---------- Supplied data ----------

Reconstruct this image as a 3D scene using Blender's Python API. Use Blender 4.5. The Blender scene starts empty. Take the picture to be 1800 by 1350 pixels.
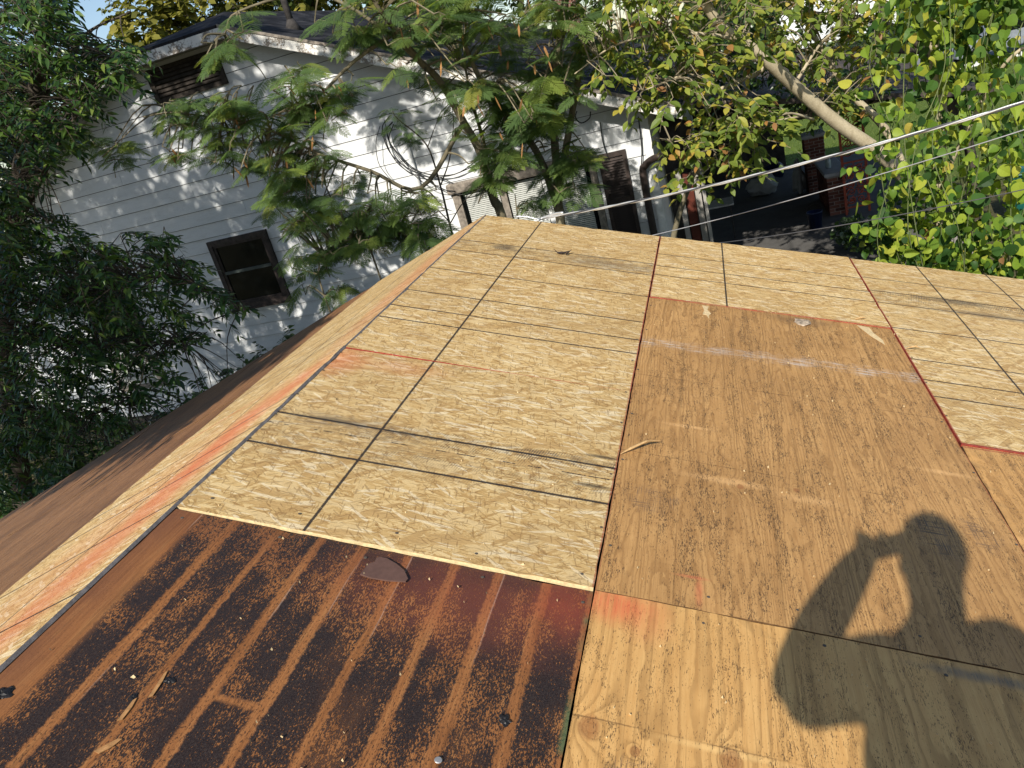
import bpy, bmesh, math, random
import numpy as np
from mathutils import Vector, Matrix

# ------------------------------------------------------------------ camera, world, sun, exposure
scene = bpy.context.scene
COL = scene.collection
W, H, FPX = 1800.0, 1350.0, 1366.8
YAW, PITCH, ROLL = -0.32555, 0.37625, -0.26972
CAM = np.array([1.6331, -5.2646, 0.8952])
AL = 0.32205                                     # roof pitch, 4 in 12
_f = np.array([math.sin(YAW)*math.cos(PITCH), math.cos(YAW)*math.cos(PITCH), -math.sin(PITCH)])
_r0 = np.array([math.cos(YAW), -math.sin(YAW), 0.0]); _u0 = np.cross(_r0, _f)
CR = math.cos(ROLL)*_r0 + math.sin(ROLL)*_u0
CU = -math.sin(ROLL)*_r0 + math.cos(ROLL)*_u0
CF = _f
cam = bpy.data.cameras.new('camera'); camo = bpy.data.objects.new('camera', cam); COL.objects.link(camo)
camo.matrix_world = Matrix(((CR[0], CU[0], -CF[0], CAM[0]), (CR[1], CU[1], -CF[1], CAM[1]), (CR[2], CU[2], -CF[2], CAM[2]), (0, 0, 0, 1)))
cam.sensor_fit = 'HORIZONTAL'; cam.angle = 2*math.atan(W/2/FPX); cam.clip_start = 0.01; cam.clip_end = 3000
scene.camera = camo

SUN = np.array([0.1113, 0.7929, -0.5991]); SUN /= np.linalg.norm(SUN)      # direction the light travels
world = bpy.data.worlds.new('World'); scene.world = world; world.use_nodes = True
wn = world.node_tree.nodes; bg = wn['Background']
sky = wn.new('ShaderNodeTexSky'); sky.sky_type = 'NISHITA'; sky.sun_disc = False
sky.sun_elevation = math.asin(-SUN[2]); sky.sun_rotation = math.atan2(-SUN[0], -SUN[1])
sky.altitude = 50; sky.air_density = 1.0; sky.dust_density = 0.6; sky.ozone_density = 1.2
world.node_tree.links.new(sky.outputs[0], bg.inputs[0]); bg.inputs[1].default_value = 0.098
sun = bpy.data.lights.new('sun', 'SUN'); suno = bpy.data.objects.new('sun', sun); COL.objects.link(suno)
sun.energy = 4.6; sun.angle = math.radians(0.53); sun.color = (1.0, 0.945, 0.845)
suno.rotation_euler = Vector(SUN).to_track_quat('-Z', 'Y').to_euler(); suno.location = (-2, -20, 20)
scene.view_settings.view_transform = 'Standard'; scene.view_settings.look = 'None'
scene.view_settings.exposure = 0.50; scene.view_settings.gamma = 1.0; scene.view_settings.use_curve_mapping = False

# ------------------------------------------------------------------ helpers: rays and points
def ray(x, y):
    v = CF + (x-W/2)/FPX*CR - (y-H/2)/FPX*CU
    return v/np.linalg.norm(v)
def at(x, y, Y):
    v = ray(x, y); return CAM + v*((Y-CAM[1])/v[1])
def proj(P):
    v = np.asarray(P) - CAM; z = v@CF
    return W/2+FPX*(v@CR)/z, H/2-FPX*(v@CU)/z, z

# ------------------------------------------------------------------ helpers: objects
def tag(o, label=None, cat=None, group=None, kind=None):
    if label: o['label'] = label
    if cat: o['category'] = cat
    if group: o['group'] = group
    if kind: o['kind'] = kind
    return o
def empty(name, loc=(0, 0, 0), rz=0, parent=None):
    o = bpy.data.objects.new(name, None); COL.objects.link(o); o.location = loc; o.rotation_euler = (0, 0, rz); o.empty_display_size = .1
    if parent: o.parent = parent
    return o
def link_mesh(name, me, mat=None, parent=None, smooth=False):
    if mat is not None and not me.materials: me.materials.append(mat)
    if smooth:
        me.polygons.foreach_set('use_smooth', [True]*len(me.polygons))
    o = bpy.data.objects.new(name, me); COL.objects.link(o)
    if parent: o.parent = parent
    return o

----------

### The problem
Leave out the pictures and repeat the lines from the start of the material through the line with "from mathutils import Vector, Matrix", inclusive.

### Exercise answer
Reconstruct this image as a 3D scene using Blender's Python API. Use Blender 4.5. The Blender scene starts empty. Take the picture to be 1800 by 1350 pixels.
import bpy, bmesh, math, random
import numpy as np
from mathutils import Vector, Matrix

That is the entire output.